*Goal of the exercise*
Present the data once more in exactly its original form.

*Task inputs*
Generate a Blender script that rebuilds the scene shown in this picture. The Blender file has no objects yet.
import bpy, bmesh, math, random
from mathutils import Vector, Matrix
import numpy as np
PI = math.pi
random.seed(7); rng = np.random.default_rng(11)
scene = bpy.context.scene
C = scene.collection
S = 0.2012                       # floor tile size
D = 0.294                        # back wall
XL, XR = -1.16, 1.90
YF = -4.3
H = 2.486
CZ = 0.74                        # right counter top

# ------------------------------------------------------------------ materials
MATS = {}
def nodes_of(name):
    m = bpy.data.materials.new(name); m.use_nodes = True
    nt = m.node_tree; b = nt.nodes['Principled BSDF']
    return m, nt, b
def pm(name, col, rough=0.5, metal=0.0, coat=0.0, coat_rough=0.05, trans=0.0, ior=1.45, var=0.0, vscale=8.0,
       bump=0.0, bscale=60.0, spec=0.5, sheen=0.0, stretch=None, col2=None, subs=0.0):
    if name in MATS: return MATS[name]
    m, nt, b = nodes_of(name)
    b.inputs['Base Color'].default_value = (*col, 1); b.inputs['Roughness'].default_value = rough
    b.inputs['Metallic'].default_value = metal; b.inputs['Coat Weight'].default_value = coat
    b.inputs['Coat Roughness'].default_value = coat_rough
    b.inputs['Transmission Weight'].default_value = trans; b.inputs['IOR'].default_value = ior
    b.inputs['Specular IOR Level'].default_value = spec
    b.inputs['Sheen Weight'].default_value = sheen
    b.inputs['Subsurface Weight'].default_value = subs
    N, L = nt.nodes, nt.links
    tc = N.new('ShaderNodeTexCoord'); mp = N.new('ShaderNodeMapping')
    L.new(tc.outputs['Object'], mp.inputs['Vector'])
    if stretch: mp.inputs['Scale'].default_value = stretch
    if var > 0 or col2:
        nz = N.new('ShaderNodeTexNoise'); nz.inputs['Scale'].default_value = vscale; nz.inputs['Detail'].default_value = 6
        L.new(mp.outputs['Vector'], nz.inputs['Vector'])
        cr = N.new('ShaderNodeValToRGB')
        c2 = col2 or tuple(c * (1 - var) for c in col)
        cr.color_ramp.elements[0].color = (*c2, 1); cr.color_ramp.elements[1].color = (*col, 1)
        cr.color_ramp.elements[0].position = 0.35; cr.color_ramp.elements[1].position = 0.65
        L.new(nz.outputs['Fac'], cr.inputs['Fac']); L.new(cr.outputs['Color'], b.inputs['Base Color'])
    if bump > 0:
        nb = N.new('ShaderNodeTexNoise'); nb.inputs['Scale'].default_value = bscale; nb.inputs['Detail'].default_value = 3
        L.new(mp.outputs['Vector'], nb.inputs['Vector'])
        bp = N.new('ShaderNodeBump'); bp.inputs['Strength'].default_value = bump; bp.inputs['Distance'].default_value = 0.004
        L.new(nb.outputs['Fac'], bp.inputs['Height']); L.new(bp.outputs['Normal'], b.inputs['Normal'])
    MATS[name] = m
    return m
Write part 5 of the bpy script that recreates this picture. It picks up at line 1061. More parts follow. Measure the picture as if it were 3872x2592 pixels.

*Result below*
Generate a Blender script that rebuilds the scene shown in this picture. The Blender file has no objects yet.
import bpy, bmesh, math, random
from mathutils import Vector, Matrix
import numpy as np
PI = math.pi
random.seed(7); rng = np.random.default_rng(11)
scene = bpy.context.scene
C = scene.collection
S = 0.2012                       # floor tile size
D = 0.294                        # back wall
XL, XR = -1.16, 1.90
YF = -4.3
H = 2.486
CZ = 0.74                        # right counter top

# ------------------------------------------------------------------ materials
MATS = {}
def nodes_of(name):
    m = bpy.data.materials.new(name); m.use_nodes = True
    nt = m.node_tree; b = nt.nodes['Principled BSDF']
    return m, nt, b
def pm(name, col, rough=0.5, metal=0.0, coat=0.0, coat_rough=0.05, trans=0.0, ior=1.45, var=0.0, vscale=8.0,
       bump=0.0, bscale=60.0, spec=0.5, sheen=0.0, stretch=None, col2=None, subs=0.0):
    if name in MATS: return MATS[name]
    m, nt, b = nodes_of(name)
    b.inputs['Base Color'].default_value = (*col, 1); b.inputs['Roughness'].default_value = rough
    b.inputs['Metallic'].default_value = metal; b.inputs['Coat Weight'].default_value = coat
    b.inputs['Coat Roughness'].default_value = coat_rough
    b.inputs['Transmission Weight'].default_value = trans; b.inputs['IOR'].default_value = ior
    b.inputs['Specular IOR Level'].default_value = spec
    b.inputs['Sheen Weight'].default_value = sheen
    b.inputs['Subsurface Weight'].default_value = subs
    N, L = nt.nodes, nt.links
    tc = N.new('ShaderNodeTexCoord'); mp = N.new('ShaderNodeMapping')
    L.new(tc.outputs['Object'], mp.inputs['Vector'])
    if stretch: mp.inputs['Scale'].default_value = stretch
    if var > 0 or col2:
        nz = N.new('ShaderNodeTexNoise'); nz.inputs['Scale'].default_value = vscale; nz.inputs['Detail'].default_value = 6
        L.new(mp.outputs['Vector'], nz.inputs['Vector'])
        cr = N.new('ShaderNodeValToRGB')
        c2 = col2 or tuple(c * (1 - var) for c in col)
        cr.color_ramp.elements[0].color = (*c2, 1); cr.color_ramp.elements[1].color = (*col, 1)
        cr.color_ramp.elements[0].position = 0.35; cr.color_ramp.elements[1].position = 0.65
        L.new(nz.outputs['Fac'], cr.inputs['Fac']); L.new(cr.outputs['Color'], b.inputs['Base Color'])
    if bump > 0:
        nb = N.new('ShaderNodeTexNoise'); nb.inputs['Scale'].default_value = bscale; nb.inputs['Detail'].default_value = 3
        L.new(mp.outputs['Vector'], nb.inputs['Vector'])
        bp = N.new('ShaderNodeBump'); bp.inputs['Strength'].default_value = bump; bp.inputs['Distance'].default_value = 0.004
        L.new(nb.outputs['Fac'], bp.inputs['Height']); L.new(bp.outputs['Normal'], b.inputs['Normal'])
    MATS[name] = m
    return m
Write part 5 of the bpy script that recreates this picture. It picks up at line 1061. More parts follow. Measure the picture as if it were 3872x2592 pixels.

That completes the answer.